Na atualidade, precisamos resgatar o modelo iniciado por Kardec. Como advertem alguns Espíritos, é importante reunir companheiros que preferem a pesquisa consciente, metódica, sistemática e racional, facultando aprofundar observações em termos compatíveis com a metodologia transdisciplinar emergente da contemporaneidade. Isso exige paciência, cultura, sintonia fina com Espíritos elevados, médiuns bem qualificados para este tipo de labor, além de técnicas apropriadas de investigação psíquica. Significa também investimento na construção do conhecimento, baseado na universalidade do ensino dos Espíritos e na análise racional de suas informações, bom senso e consenso, novamente adotados como indicadores de validade do saber.  

O conhecimento espírita, conquanto bem sedimentado, é progressivo e, em certa medida, propõe uma revolução paradigmática. Isso resulta numa mundividência emergente com consequências práticas na sociedade. A superação do materialismo, como acentuava Kardec, remodelará as relações humanas, as instituições sociais, o significado da vida e os parâmetros éticos. Mas isso só se dará se tivermos uma gama de informações, pessoas e organizações capazes de demonstrar vantagens de uma interpretação espírita da realidade em linguagem contemporânea.

Essa é uma tarefa que aguarda lidadores espíritas dedicados, trabalhando em uma rede de produção de conhecimento com uma clara visão do papel espírita na renovação da postura humana frente à produção do saber.

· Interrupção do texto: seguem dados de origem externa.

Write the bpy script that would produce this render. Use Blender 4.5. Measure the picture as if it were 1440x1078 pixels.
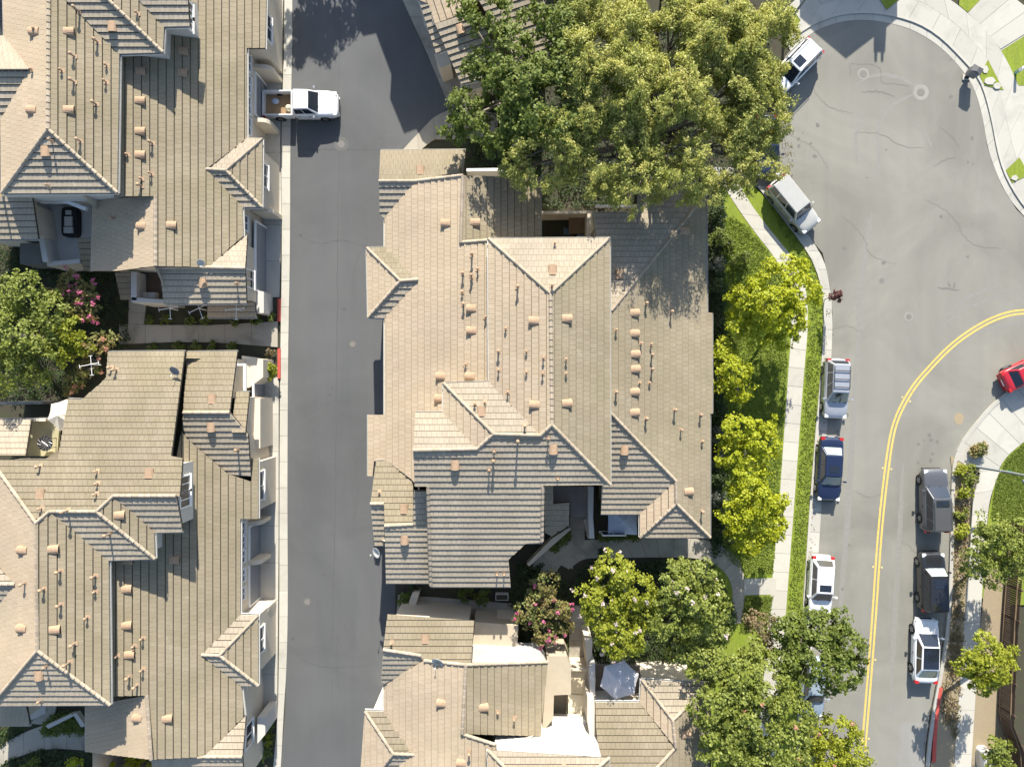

O pesquisador espírita, entretanto, mais que outros, precisa estar atento ao fato de que sua própria evolução define sua capacidade de investigação. Daí porque é fundamental que, paralelo a este trabalho, desenvolva um exercício proficiente de autoconhecimento e individuação. Esta me parece uma área bastante incipiente no movimento espírita, motivo de análise em outra oportunidade.


[1] Relativa à forma de se obter conhecimento.

[2] Que considera a realidade da reencarnação.

[3] Que se pode conhecer.

[4] Relativa à forma de se obter conhecimento.

[5] KARDEC, Allan. O Evangelho segundo o Espiritismo. 1a ed., Rio de Janeiro: FEB, 2010, c. 19, i. 7.